— START OF MATERIAL FOR THE TASK —
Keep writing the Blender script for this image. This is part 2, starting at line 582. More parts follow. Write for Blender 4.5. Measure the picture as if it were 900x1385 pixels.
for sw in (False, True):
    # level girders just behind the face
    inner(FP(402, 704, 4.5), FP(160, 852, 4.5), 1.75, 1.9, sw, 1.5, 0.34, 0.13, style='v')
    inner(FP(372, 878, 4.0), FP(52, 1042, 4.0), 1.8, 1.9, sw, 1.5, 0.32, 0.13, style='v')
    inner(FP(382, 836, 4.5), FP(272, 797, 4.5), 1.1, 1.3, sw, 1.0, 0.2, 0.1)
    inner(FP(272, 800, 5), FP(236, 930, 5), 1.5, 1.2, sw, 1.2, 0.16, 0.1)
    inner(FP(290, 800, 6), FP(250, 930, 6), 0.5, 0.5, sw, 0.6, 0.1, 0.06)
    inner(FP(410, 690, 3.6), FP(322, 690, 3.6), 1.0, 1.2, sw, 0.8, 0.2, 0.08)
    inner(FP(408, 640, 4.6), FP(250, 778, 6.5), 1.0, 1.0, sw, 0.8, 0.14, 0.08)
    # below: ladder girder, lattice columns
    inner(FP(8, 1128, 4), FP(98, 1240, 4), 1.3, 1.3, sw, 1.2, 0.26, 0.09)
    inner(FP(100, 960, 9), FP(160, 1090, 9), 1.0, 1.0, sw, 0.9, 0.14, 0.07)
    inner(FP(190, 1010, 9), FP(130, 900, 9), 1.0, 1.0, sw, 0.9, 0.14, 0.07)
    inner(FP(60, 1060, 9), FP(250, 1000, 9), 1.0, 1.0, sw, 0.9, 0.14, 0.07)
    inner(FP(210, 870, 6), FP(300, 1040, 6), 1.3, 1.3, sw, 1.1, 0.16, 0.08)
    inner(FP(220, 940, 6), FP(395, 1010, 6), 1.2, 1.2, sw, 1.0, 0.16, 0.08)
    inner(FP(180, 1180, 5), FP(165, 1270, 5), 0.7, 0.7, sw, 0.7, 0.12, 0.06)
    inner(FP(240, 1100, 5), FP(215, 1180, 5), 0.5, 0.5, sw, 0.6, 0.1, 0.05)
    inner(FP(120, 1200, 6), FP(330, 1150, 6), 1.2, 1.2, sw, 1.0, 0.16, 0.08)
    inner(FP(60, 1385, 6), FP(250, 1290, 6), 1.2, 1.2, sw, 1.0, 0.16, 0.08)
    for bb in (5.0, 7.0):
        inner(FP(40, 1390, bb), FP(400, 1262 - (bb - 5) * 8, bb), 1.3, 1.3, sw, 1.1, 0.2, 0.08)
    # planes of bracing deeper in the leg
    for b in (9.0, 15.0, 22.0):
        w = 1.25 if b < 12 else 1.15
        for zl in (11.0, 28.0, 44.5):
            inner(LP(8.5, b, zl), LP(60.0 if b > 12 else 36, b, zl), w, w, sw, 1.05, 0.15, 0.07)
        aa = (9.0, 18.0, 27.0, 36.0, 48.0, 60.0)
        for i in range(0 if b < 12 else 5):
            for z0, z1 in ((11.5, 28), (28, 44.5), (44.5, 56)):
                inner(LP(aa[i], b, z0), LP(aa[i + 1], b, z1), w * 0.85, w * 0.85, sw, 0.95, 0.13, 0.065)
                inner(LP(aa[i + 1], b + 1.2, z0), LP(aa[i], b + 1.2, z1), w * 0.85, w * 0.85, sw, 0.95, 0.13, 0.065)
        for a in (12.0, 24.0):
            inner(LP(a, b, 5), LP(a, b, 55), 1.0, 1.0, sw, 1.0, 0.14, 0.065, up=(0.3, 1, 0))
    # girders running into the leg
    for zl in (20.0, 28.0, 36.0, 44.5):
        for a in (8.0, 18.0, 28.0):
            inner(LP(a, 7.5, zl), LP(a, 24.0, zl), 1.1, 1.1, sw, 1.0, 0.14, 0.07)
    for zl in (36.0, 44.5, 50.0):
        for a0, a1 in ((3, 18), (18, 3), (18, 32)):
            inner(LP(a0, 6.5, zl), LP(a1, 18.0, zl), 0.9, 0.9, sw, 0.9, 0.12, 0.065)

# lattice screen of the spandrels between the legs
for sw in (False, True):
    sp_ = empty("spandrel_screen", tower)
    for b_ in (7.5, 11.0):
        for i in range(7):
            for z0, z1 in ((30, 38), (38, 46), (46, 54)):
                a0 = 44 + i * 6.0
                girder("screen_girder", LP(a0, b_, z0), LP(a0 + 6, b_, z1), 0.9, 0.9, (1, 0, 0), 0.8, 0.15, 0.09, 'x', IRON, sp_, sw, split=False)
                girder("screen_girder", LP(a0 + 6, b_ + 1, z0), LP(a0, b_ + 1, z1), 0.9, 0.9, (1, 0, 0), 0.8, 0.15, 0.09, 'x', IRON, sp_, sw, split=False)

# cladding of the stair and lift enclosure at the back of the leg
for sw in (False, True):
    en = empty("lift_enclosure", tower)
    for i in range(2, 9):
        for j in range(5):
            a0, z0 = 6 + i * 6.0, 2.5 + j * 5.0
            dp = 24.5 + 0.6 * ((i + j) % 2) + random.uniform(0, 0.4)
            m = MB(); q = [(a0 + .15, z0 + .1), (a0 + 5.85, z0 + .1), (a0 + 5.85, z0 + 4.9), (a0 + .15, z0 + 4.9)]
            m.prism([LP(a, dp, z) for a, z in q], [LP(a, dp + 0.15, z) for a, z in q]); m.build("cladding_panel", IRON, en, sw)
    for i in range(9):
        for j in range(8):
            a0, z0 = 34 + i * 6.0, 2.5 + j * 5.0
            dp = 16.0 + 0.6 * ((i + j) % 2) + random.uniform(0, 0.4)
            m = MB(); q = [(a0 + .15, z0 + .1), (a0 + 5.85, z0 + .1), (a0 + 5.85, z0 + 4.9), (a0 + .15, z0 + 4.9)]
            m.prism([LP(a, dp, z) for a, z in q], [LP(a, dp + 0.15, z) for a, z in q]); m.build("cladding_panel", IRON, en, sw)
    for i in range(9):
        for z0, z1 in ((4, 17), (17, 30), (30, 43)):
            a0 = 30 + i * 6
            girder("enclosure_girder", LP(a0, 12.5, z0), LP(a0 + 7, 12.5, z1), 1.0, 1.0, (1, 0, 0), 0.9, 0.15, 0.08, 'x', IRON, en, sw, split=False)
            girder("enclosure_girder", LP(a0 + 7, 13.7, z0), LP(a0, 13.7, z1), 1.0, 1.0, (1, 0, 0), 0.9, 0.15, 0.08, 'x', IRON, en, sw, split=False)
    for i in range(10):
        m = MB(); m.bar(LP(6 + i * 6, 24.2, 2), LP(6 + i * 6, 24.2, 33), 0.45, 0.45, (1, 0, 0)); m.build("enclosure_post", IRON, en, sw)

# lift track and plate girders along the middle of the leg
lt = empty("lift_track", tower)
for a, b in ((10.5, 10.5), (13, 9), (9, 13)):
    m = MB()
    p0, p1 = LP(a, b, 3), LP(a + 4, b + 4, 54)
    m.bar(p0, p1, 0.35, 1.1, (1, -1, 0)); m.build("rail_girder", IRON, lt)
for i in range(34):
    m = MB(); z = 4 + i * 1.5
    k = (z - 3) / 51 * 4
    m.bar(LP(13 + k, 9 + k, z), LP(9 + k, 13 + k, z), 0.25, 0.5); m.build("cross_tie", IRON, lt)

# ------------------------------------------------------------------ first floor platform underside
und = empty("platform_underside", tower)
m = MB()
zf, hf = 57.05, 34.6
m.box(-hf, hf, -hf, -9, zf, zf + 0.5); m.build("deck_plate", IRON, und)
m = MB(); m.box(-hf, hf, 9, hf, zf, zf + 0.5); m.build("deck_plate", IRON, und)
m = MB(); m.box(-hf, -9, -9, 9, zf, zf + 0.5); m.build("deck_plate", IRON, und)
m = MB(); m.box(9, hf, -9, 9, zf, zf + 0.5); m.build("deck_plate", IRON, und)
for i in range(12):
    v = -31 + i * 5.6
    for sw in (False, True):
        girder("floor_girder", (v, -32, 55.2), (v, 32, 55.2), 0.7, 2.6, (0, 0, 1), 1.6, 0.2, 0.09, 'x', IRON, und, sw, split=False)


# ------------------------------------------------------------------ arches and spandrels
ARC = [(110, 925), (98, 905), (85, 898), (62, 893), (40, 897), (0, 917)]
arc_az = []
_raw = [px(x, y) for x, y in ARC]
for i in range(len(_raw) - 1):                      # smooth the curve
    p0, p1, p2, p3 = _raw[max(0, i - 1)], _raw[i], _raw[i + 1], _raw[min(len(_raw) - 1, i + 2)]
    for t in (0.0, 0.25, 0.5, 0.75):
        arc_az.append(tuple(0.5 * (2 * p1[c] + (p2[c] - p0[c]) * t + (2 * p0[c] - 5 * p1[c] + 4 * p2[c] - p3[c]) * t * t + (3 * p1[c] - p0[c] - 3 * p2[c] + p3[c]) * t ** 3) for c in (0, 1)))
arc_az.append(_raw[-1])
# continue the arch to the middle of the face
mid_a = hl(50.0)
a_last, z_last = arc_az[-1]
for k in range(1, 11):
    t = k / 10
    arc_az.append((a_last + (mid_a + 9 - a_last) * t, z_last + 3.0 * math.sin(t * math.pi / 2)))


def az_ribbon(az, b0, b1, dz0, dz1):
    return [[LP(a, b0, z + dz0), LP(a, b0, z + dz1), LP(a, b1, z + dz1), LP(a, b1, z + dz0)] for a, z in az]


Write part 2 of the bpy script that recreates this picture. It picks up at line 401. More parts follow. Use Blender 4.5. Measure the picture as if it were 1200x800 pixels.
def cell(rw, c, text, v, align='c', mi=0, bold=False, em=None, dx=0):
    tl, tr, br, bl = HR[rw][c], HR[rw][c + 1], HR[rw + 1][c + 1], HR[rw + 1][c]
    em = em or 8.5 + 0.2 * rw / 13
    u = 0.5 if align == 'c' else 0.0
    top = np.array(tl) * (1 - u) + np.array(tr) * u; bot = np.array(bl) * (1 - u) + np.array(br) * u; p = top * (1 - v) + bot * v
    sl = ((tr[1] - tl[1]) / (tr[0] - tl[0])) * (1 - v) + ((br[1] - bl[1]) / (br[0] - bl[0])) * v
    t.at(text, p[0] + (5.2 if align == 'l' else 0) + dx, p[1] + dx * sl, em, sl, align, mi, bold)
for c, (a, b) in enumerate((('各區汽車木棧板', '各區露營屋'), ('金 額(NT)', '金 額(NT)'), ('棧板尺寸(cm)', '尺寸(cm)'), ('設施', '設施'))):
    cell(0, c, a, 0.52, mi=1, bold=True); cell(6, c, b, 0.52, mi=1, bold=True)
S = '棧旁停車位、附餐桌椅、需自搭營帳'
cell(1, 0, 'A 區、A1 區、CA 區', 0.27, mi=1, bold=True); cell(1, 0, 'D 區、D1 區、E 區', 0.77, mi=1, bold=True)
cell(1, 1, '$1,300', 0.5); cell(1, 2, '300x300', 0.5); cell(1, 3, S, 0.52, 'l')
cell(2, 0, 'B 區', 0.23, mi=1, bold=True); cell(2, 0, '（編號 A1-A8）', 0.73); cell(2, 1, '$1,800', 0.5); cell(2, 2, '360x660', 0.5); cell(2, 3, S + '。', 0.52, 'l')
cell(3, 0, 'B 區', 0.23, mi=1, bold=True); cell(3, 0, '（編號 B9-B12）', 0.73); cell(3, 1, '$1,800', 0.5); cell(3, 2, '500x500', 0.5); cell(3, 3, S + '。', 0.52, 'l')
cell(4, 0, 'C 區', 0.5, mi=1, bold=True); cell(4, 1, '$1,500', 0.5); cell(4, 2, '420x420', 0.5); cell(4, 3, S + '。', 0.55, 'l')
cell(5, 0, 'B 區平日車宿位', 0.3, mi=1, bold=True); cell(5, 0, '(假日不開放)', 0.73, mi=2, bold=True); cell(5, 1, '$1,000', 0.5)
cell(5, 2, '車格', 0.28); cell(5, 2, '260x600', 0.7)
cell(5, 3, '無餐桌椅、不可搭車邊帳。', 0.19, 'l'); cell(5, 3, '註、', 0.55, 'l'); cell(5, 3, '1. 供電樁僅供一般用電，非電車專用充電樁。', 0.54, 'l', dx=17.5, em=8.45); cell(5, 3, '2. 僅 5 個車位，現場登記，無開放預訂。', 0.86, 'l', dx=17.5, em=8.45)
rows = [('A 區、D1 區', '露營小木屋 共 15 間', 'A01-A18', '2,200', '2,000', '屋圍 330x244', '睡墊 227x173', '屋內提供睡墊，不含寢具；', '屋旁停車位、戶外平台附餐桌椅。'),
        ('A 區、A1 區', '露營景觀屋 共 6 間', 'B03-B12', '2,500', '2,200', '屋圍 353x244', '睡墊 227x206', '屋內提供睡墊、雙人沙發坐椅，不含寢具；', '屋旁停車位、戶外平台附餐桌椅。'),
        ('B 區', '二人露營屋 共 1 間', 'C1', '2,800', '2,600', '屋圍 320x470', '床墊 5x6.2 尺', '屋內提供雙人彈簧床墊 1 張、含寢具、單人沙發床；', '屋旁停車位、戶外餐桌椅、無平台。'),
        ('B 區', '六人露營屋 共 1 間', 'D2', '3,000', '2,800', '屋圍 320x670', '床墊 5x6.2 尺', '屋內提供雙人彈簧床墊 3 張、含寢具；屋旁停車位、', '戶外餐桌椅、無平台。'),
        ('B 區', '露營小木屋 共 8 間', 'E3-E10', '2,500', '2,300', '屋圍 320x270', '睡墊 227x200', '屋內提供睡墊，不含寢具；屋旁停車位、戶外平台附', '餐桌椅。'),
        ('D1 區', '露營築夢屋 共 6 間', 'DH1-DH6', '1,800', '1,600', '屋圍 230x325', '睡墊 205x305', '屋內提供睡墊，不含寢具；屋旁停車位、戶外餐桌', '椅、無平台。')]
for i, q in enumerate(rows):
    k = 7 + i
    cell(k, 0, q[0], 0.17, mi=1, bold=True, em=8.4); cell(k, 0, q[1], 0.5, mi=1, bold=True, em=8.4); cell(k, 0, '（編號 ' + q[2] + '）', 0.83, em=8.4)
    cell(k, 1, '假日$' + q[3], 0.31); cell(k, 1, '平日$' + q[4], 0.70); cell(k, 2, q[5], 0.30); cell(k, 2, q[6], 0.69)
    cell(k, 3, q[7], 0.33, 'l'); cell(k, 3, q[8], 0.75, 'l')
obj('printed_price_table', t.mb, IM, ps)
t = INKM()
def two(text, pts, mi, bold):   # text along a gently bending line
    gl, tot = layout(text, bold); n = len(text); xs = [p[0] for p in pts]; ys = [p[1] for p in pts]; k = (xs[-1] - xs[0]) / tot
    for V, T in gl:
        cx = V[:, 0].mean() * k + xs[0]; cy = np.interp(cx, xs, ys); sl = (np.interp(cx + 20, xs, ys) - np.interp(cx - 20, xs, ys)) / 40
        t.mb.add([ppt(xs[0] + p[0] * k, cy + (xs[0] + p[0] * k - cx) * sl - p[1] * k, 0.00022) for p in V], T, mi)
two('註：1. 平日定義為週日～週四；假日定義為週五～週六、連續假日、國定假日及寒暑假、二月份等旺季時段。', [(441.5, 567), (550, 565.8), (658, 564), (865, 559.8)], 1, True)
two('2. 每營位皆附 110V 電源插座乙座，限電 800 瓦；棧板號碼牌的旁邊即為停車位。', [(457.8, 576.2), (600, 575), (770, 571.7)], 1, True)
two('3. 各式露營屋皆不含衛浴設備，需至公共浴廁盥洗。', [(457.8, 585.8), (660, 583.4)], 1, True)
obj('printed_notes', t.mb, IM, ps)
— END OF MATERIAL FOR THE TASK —
_EXERCISE_: Pick out every line of the listing containing the word "More", and show those lines.

_COMPLETE OUTPUT_:
Keep writing the Blender script for this image. This is part 2, starting at line 582. More parts follow. Write for Blender 4.5. Measure the picture as if it were 900x1385 pixels.
Write part 2 of the bpy script that recreates this picture. It picks up at line 401. More parts follow. Use Blender 4.5. Measure the picture as if it were 1200x800 pixels.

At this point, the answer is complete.